Encontrou essa esperança nos jovens ucranianos?
Muito, muito, muito. É aquilo que os faz acordar todos os dias, a esperança de que amanhã - que pode não ser o dia seguinte - mas que vale a pena sonhar, lutar e os sacrifícios, vale a pena defender a liberdade. Eles chamam muito à atenção que eles estão a defender a liberdade da Ucrânia, da Europa e do mundo. E nós às vezes não temos consciência disso.
Que mensagem traz sobre a JMJ à juventude ucraniana?
O que lhes vim dizer é aquilo que o Papa me pede cada vez que nos encontramos: ‘não te esqueças daqueles que não podem vir a Lisboa’ e nós temos esse esforço de lembrarmos os jovens que por razões económicas, sociais, ideológicas, liberdade religiosa ou não, por tantas razões que não podem ir a Lisboa. E não há razão melhor do que vir cá presencialmente dizer-lhes isso, e testemunhar-lhes que eles não vão lá, mas nós vimos e aqui e levamo-los no coração. No coração não há distâncias.
Os russos também vão estar na JMJ?
Nós temos jovens russos inscritos e estamos a tentar resolver a questão das Maldivas. Vamos ver se todos conseguem chegar a Lisboa. Isso é outra questão. Estou a trabalhar em gestos simbólicos do que possa acontecer, nós temos que entender que era bonito colocarmos no mesmo encontro jovens ucranianos e russos, mas o que eu ouço aqui é que ainda é cedo para isso acontecer. É muito bonito e poético sentar à mesa o agredido e o agressor, o assassino e a família do assassinado, mas é preciso tempo. A dor não prescreve e a dor não sara e temos que fazer caminho.
Como vê a aparente cisão entre as igrejas ortodoxas da Ucrânia e da Rússia?
Eu rezo pelos meus irmãos, é aquilo que nós devemos fazer, porque quem cá está, que sofre as consequências, quem vive o dia a dia, certamente poderá responder melhor do que eu que venho de longe e não tenho a perceção do dia a dia dessa realidade.

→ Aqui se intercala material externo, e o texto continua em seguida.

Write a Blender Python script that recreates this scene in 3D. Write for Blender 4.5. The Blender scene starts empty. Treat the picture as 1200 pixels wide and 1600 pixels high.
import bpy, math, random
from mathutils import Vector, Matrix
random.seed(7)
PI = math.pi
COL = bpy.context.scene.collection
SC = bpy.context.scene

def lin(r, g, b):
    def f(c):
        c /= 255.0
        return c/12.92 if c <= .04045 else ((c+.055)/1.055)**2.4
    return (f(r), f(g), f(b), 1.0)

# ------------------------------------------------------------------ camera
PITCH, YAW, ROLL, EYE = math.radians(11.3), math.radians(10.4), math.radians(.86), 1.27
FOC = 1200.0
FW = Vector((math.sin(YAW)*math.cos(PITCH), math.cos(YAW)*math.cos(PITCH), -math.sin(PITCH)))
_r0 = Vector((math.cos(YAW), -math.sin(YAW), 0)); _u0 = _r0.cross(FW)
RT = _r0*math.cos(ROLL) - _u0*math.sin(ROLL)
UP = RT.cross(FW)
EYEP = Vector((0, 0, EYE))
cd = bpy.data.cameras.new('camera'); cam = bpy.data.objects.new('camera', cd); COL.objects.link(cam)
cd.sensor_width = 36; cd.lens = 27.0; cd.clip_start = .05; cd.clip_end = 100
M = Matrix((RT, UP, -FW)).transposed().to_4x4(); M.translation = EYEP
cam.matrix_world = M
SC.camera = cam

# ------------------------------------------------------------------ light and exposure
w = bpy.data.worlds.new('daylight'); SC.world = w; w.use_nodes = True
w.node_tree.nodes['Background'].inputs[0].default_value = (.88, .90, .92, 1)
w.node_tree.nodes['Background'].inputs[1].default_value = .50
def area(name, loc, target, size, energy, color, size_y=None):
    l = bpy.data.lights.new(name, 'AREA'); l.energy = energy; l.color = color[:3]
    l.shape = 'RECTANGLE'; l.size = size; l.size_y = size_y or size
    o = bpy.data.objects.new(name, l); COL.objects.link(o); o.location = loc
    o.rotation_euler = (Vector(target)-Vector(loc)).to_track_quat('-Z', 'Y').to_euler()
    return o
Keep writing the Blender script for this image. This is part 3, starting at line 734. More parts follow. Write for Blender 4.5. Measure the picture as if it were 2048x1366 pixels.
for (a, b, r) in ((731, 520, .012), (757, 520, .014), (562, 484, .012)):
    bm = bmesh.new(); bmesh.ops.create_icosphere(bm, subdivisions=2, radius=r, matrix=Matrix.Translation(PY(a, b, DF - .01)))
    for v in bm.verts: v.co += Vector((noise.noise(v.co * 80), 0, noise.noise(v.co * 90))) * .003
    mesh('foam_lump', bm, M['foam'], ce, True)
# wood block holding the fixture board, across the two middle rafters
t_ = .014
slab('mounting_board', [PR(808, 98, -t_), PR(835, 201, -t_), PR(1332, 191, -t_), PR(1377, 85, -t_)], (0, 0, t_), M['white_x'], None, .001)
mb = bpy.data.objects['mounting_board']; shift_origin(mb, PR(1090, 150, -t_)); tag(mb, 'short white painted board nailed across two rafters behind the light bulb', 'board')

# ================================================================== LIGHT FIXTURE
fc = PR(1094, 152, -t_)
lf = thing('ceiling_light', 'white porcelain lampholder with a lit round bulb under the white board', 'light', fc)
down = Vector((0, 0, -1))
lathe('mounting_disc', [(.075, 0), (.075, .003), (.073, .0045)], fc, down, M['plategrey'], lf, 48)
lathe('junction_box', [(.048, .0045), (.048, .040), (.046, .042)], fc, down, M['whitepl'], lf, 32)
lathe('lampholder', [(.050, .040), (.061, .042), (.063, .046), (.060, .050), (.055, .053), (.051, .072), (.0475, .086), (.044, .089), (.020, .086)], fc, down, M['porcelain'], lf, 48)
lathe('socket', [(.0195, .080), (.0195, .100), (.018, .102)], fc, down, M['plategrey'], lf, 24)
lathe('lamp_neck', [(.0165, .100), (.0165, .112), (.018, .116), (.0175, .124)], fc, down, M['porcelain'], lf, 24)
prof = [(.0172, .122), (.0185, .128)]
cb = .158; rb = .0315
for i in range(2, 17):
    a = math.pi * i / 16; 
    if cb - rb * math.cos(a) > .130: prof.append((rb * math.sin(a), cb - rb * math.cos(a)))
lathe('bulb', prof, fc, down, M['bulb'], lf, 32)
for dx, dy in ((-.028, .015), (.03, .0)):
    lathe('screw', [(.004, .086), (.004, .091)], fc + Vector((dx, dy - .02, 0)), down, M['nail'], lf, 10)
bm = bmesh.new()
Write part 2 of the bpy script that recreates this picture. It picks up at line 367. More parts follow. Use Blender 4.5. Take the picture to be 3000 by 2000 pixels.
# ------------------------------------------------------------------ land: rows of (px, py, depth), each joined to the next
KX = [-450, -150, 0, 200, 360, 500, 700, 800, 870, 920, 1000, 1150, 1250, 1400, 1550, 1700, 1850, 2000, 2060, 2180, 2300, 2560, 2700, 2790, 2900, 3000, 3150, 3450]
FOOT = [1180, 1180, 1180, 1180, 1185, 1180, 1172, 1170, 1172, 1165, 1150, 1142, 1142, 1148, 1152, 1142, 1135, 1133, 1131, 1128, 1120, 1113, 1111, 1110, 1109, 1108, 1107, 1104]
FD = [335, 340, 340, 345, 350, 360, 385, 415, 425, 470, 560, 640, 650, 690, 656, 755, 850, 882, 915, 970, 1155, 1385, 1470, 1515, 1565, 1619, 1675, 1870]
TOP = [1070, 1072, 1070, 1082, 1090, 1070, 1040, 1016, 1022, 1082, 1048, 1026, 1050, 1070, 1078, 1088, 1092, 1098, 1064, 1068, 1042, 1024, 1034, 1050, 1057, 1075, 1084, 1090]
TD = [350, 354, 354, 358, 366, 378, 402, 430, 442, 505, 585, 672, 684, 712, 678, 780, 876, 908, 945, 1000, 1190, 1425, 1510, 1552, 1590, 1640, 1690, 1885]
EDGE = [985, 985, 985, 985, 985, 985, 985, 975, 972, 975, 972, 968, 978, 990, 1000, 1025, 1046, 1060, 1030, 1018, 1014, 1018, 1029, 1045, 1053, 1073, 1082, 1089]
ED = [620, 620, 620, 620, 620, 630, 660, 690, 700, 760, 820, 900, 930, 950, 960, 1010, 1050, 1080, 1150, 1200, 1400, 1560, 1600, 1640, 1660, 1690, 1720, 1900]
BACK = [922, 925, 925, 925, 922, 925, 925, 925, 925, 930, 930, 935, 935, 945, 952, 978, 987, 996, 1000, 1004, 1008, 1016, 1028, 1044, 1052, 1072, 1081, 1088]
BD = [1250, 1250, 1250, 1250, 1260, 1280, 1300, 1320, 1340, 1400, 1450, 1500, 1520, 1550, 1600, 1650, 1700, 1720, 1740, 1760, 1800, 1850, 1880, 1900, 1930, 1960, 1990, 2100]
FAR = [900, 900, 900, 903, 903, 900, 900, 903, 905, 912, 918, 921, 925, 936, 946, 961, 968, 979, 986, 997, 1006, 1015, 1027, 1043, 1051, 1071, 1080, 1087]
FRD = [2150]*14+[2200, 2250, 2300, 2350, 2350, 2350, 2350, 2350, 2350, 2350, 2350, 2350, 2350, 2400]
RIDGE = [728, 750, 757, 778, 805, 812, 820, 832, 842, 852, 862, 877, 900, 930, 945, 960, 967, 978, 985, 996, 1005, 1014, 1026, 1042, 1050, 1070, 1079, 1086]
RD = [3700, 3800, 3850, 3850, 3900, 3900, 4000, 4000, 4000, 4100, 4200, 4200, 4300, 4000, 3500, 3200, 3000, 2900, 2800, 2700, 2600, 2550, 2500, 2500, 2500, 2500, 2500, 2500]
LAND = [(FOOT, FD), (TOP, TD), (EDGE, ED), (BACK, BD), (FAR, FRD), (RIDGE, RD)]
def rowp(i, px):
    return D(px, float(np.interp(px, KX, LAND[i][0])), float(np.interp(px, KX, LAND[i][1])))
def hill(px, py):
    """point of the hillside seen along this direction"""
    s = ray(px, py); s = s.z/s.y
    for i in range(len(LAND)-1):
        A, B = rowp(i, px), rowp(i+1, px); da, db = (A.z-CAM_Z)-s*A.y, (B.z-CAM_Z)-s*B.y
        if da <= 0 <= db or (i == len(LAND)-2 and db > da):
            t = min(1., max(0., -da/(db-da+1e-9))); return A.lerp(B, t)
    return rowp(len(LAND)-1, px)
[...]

Senti-me verdadeiramente irmão quando cheguei. Não os conhecia, não os entendo, eles não me entendem, mas há gestos e isto é o amor, e Deus é amor. O amor vence tudo, vence todos os obstáculos. Porque é que há guerra? A guerra começa quando no nosso coração há maldade e, infelizmente, há muita maldade nos corações e de vez em quando essa maldade transborda os corações e quando está no coração daqueles que têm o poder de decidir a paz e a guerra, a guerra acontece.